— Start of COLLECTED DATA —
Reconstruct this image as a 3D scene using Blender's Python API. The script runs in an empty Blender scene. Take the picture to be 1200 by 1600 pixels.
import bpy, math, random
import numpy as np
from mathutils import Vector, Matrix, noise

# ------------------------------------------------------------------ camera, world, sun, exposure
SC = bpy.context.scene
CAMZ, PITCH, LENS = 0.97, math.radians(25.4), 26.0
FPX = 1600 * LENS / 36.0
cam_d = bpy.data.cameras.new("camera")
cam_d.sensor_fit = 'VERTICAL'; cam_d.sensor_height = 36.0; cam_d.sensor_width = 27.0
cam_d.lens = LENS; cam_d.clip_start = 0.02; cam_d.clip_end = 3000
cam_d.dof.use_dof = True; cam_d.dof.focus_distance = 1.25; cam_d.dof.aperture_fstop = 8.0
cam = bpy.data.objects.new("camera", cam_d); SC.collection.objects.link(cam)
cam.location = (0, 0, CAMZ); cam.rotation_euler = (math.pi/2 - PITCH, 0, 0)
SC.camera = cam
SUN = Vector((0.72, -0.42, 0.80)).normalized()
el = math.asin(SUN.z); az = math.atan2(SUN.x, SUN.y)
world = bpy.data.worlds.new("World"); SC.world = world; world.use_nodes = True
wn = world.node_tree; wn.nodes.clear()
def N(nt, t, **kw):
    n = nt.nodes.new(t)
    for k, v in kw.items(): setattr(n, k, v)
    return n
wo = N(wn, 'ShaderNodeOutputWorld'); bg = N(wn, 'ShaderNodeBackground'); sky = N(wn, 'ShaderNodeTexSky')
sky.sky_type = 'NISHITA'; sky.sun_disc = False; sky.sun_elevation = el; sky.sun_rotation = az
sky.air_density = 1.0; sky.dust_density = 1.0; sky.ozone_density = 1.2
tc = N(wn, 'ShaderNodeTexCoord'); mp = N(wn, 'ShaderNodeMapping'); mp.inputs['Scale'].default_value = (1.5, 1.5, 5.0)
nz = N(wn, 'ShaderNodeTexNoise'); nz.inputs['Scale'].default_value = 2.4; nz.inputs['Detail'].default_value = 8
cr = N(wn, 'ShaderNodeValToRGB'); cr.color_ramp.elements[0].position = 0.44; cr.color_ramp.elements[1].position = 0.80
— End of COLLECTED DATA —
→ **WHAT NEEDS TO BE DONE**
Quote the data above in full, changing nothing.

→ **RESPONSE TO THE TASK**
Reconstruct this image as a 3D scene using Blender's Python API. The script runs in an empty Blender scene. Take the picture to be 1200 by 1600 pixels.
import bpy, math, random
import numpy as np
from mathutils import Vector, Matrix, noise

# ------------------------------------------------------------------ camera, world, sun, exposure
SC = bpy.context.scene
CAMZ, PITCH, LENS = 0.97, math.radians(25.4), 26.0
FPX = 1600 * LENS / 36.0
cam_d = bpy.data.cameras.new("camera")
cam_d.sensor_fit = 'VERTICAL'; cam_d.sensor_height = 36.0; cam_d.sensor_width = 27.0
cam_d.lens = LENS; cam_d.clip_start = 0.02; cam_d.clip_end = 3000
cam_d.dof.use_dof = True; cam_d.dof.focus_distance = 1.25; cam_d.dof.aperture_fstop = 8.0
cam = bpy.data.objects.new("camera", cam_d); SC.collection.objects.link(cam)
cam.location = (0, 0, CAMZ); cam.rotation_euler = (math.pi/2 - PITCH, 0, 0)
SC.camera = cam
SUN = Vector((0.72, -0.42, 0.80)).normalized()
el = math.asin(SUN.z); az = math.atan2(SUN.x, SUN.y)
world = bpy.data.worlds.new("World"); SC.world = world; world.use_nodes = True
wn = world.node_tree; wn.nodes.clear()
def N(nt, t, **kw):
    n = nt.nodes.new(t)
    for k, v in kw.items(): setattr(n, k, v)
    return n
wo = N(wn, 'ShaderNodeOutputWorld'); bg = N(wn, 'ShaderNodeBackground'); sky = N(wn, 'ShaderNodeTexSky')
sky.sky_type = 'NISHITA'; sky.sun_disc = False; sky.sun_elevation = el; sky.sun_rotation = az
sky.air_density = 1.0; sky.dust_density = 1.0; sky.ozone_density = 1.2
tc = N(wn, 'ShaderNodeTexCoord'); mp = N(wn, 'ShaderNodeMapping'); mp.inputs['Scale'].default_value = (1.5, 1.5, 5.0)
nz = N(wn, 'ShaderNodeTexNoise'); nz.inputs['Scale'].default_value = 2.4; nz.inputs['Detail'].default_value = 8
cr = N(wn, 'ShaderNodeValToRGB'); cr.color_ramp.elements[0].position = 0.44; cr.color_ramp.elements[1].position = 0.80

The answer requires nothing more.